Given problem -
Restate word for word the lines beginning at the one that contains "Keep writing the" and ending at the one that contains "8, 6, 'right"; include both and nothing else.
* START Supplied records *
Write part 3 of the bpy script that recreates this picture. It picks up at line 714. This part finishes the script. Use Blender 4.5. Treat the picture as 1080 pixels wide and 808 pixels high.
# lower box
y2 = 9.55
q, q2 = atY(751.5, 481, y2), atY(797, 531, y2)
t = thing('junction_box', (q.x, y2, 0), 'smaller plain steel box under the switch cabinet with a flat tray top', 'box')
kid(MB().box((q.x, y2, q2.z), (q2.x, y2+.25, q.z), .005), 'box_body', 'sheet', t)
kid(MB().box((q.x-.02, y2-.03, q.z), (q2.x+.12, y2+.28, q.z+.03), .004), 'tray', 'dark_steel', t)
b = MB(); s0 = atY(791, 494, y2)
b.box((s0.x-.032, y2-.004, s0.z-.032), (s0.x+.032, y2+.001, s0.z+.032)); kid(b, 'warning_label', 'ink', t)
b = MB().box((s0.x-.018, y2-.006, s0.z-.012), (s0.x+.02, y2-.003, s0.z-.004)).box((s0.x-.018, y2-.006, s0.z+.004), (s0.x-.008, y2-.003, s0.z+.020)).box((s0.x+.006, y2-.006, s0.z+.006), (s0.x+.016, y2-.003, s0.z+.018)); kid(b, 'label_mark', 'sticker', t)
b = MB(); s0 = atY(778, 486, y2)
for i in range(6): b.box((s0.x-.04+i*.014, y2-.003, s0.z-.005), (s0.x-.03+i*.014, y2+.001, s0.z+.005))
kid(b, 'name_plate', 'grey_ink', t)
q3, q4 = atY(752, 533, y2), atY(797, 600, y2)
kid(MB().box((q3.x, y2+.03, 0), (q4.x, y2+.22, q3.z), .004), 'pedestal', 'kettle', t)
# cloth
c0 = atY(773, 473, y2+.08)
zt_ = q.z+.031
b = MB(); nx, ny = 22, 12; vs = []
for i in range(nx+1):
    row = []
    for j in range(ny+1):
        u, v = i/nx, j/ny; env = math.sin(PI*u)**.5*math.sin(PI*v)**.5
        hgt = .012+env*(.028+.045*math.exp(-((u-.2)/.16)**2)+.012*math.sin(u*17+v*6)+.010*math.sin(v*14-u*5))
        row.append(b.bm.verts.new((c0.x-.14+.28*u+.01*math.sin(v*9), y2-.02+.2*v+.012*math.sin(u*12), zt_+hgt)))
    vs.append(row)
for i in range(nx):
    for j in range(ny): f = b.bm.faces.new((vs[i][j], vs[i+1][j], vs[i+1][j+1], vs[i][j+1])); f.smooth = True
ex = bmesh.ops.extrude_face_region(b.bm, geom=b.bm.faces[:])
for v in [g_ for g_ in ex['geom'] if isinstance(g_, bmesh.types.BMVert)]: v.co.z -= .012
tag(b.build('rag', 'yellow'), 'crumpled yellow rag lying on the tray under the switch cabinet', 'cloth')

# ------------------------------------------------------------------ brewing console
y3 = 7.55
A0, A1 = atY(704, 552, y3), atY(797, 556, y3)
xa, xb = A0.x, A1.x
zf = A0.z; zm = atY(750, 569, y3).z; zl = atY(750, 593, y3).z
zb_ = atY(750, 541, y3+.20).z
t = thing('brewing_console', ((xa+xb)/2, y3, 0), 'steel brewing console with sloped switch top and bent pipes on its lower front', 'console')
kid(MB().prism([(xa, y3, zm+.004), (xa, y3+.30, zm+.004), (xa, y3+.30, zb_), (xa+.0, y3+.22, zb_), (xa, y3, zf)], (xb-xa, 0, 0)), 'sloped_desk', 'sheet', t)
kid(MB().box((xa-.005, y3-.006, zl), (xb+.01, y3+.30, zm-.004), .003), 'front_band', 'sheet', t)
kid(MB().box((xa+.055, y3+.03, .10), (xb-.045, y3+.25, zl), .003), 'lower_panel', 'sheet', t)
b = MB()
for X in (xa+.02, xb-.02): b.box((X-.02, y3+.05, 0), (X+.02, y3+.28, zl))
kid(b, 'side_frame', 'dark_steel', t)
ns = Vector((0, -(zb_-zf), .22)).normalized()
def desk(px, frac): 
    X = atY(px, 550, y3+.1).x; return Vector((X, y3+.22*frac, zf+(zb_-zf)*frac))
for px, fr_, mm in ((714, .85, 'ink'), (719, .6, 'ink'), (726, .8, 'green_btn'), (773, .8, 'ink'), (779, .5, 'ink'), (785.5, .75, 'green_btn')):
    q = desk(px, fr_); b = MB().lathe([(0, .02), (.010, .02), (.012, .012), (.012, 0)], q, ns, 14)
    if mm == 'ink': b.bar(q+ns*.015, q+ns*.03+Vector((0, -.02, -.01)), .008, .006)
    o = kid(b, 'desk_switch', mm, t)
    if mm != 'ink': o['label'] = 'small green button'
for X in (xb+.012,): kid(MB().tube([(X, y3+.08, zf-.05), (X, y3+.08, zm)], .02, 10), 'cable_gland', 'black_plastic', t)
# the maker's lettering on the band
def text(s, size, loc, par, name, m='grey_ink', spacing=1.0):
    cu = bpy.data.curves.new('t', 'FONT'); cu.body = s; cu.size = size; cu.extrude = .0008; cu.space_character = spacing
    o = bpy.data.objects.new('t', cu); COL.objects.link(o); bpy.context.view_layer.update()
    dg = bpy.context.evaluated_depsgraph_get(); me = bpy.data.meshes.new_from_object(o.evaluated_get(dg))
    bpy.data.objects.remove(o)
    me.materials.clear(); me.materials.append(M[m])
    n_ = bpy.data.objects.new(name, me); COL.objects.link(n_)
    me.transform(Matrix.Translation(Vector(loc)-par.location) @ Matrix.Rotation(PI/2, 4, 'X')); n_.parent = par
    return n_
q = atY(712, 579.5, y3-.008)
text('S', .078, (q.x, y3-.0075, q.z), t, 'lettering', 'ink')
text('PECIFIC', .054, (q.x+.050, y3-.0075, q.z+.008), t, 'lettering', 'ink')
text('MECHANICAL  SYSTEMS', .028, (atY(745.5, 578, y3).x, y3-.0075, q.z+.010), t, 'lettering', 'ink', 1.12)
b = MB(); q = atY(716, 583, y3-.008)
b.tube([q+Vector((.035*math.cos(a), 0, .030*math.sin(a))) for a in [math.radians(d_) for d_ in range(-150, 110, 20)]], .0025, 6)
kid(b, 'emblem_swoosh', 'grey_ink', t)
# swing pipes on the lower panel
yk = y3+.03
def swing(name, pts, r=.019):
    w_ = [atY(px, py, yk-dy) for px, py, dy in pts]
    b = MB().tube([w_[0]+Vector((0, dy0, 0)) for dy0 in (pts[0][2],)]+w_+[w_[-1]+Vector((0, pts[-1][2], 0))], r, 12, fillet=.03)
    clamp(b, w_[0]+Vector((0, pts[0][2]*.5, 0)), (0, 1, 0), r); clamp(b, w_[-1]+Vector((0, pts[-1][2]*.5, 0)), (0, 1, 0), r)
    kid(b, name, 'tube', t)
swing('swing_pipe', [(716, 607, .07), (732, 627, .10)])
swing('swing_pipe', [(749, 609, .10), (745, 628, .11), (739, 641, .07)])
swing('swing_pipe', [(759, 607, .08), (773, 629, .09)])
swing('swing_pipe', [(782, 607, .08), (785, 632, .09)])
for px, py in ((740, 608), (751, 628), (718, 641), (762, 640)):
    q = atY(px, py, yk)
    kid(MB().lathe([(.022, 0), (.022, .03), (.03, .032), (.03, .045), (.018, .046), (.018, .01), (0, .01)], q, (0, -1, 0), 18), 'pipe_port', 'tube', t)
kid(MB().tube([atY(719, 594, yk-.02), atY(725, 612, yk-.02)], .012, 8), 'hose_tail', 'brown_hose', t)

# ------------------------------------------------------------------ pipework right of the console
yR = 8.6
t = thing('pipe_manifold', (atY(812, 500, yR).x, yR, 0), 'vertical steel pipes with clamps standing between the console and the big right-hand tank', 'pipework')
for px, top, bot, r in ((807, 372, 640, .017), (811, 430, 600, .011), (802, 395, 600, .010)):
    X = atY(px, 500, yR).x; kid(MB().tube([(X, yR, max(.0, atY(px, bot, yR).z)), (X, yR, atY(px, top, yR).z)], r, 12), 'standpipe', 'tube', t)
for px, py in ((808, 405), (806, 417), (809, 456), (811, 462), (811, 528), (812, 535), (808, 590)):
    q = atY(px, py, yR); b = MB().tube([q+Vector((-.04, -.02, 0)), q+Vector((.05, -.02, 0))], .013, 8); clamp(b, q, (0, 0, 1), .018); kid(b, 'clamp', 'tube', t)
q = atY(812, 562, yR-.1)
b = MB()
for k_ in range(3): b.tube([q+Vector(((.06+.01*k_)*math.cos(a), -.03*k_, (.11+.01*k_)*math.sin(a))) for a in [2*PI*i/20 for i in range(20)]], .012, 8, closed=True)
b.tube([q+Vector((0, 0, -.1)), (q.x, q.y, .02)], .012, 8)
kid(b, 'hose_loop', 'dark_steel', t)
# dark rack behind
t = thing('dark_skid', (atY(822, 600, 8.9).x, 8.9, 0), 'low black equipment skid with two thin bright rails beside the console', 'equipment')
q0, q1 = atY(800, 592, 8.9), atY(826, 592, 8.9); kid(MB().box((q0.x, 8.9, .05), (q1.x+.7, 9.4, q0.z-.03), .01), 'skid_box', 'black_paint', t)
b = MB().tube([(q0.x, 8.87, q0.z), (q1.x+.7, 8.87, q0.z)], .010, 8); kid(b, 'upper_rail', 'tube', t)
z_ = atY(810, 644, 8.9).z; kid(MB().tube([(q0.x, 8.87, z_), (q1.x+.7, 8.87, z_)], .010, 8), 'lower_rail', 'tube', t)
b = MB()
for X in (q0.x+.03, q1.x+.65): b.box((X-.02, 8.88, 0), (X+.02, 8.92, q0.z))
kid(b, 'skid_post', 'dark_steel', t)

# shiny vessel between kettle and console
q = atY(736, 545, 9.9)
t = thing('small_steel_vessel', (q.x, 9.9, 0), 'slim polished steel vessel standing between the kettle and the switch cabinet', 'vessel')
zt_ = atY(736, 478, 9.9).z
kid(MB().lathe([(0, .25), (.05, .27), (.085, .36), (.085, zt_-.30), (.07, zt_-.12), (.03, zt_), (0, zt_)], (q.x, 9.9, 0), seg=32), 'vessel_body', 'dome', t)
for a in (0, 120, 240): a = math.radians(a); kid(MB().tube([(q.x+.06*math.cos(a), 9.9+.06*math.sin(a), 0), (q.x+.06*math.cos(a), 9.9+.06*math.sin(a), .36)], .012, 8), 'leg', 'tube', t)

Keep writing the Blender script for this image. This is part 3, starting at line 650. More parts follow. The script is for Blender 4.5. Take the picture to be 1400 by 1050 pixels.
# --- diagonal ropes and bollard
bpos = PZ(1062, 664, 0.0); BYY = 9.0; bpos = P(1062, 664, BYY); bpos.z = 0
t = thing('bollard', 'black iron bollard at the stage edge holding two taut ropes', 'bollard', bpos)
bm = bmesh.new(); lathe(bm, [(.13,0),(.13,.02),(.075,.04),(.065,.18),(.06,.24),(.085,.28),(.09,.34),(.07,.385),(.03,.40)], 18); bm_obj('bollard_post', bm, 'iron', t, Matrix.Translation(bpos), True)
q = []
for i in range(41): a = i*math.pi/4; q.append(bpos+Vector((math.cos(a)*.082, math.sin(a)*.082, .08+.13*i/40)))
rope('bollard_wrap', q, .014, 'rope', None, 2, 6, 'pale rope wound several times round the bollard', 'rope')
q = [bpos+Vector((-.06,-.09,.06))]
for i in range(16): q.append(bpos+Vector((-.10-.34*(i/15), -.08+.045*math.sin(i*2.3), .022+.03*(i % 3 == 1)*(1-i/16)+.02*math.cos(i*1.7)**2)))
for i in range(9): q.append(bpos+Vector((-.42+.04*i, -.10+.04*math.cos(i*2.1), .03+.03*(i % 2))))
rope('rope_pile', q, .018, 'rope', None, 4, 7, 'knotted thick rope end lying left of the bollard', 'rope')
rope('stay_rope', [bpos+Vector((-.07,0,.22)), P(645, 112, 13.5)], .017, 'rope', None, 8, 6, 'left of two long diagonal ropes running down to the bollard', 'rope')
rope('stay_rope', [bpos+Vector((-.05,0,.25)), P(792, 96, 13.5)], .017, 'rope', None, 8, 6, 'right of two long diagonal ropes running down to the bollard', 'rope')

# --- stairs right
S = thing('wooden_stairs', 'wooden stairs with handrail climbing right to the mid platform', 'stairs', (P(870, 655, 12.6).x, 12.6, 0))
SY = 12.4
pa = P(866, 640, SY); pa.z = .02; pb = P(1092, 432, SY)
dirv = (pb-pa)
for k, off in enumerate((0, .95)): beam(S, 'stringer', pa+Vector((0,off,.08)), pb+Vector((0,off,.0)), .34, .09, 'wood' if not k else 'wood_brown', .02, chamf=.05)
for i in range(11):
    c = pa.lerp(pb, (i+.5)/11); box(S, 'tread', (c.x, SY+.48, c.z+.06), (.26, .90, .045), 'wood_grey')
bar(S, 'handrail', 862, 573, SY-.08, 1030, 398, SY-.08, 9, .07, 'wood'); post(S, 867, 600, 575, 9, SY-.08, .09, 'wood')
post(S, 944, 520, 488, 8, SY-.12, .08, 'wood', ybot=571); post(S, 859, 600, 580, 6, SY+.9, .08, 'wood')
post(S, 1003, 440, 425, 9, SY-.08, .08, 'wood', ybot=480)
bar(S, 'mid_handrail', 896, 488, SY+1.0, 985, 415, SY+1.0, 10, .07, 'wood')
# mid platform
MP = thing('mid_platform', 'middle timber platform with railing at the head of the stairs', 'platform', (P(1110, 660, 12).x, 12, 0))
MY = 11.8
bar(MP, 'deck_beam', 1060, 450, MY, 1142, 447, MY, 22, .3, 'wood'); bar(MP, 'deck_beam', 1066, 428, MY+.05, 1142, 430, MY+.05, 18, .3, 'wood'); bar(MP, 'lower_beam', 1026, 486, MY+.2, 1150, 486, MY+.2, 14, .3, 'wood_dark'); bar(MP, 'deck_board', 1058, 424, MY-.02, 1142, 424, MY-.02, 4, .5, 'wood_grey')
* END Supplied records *
Result of the task -
Keep writing the Blender script for this image. This is part 3, starting at line 650. More parts follow. The script is for Blender 4.5. Take the picture to be 1400 by 1050 pixels.
# --- diagonal ropes and bollard
bpos = PZ(1062, 664, 0.0); BYY = 9.0; bpos = P(1062, 664, BYY); bpos.z = 0
t = thing('bollard', 'black iron bollard at the stage edge holding two taut ropes', 'bollard', bpos)
bm = bmesh.new(); lathe(bm, [(.13,0),(.13,.02),(.075,.04),(.065,.18),(.06,.24),(.085,.28),(.09,.34),(.07,.385),(.03,.40)], 18); bm_obj('bollard_post', bm, 'iron', t, Matrix.Translation(bpos), True)
q = []
for i in range(41): a = i*math.pi/4; q.append(bpos+Vector((math.cos(a)*.082, math.sin(a)*.082, .08+.13*i/40)))
rope('bollard_wrap', q, .014, 'rope', None, 2, 6, 'pale rope wound several times round the bollard', 'rope')
q = [bpos+Vector((-.06,-.09,.06))]
for i in range(16): q.append(bpos+Vector((-.10-.34*(i/15), -.08+.045*math.sin(i*2.3), .022+.03*(i % 3 == 1)*(1-i/16)+.02*math.cos(i*1.7)**2)))
for i in range(9): q.append(bpos+Vector((-.42+.04*i, -.10+.04*math.cos(i*2.1), .03+.03*(i % 2))))
rope('rope_pile', q, .018, 'rope', None, 4, 7, 'knotted thick rope end lying left of the bollard', 'rope')
rope('stay_rope', [bpos+Vector((-.07,0,.22)), P(645, 112, 13.5)], .017, 'rope', None, 8, 6, 'left of two long diagonal ropes running down to the bollard', 'rope')
rope('stay_rope', [bpos+Vector((-.05,0,.25)), P(792, 96, 13.5)], .017, 'rope', None, 8, 6, 'right of two long diagonal ropes running down to the bollard', 'rope')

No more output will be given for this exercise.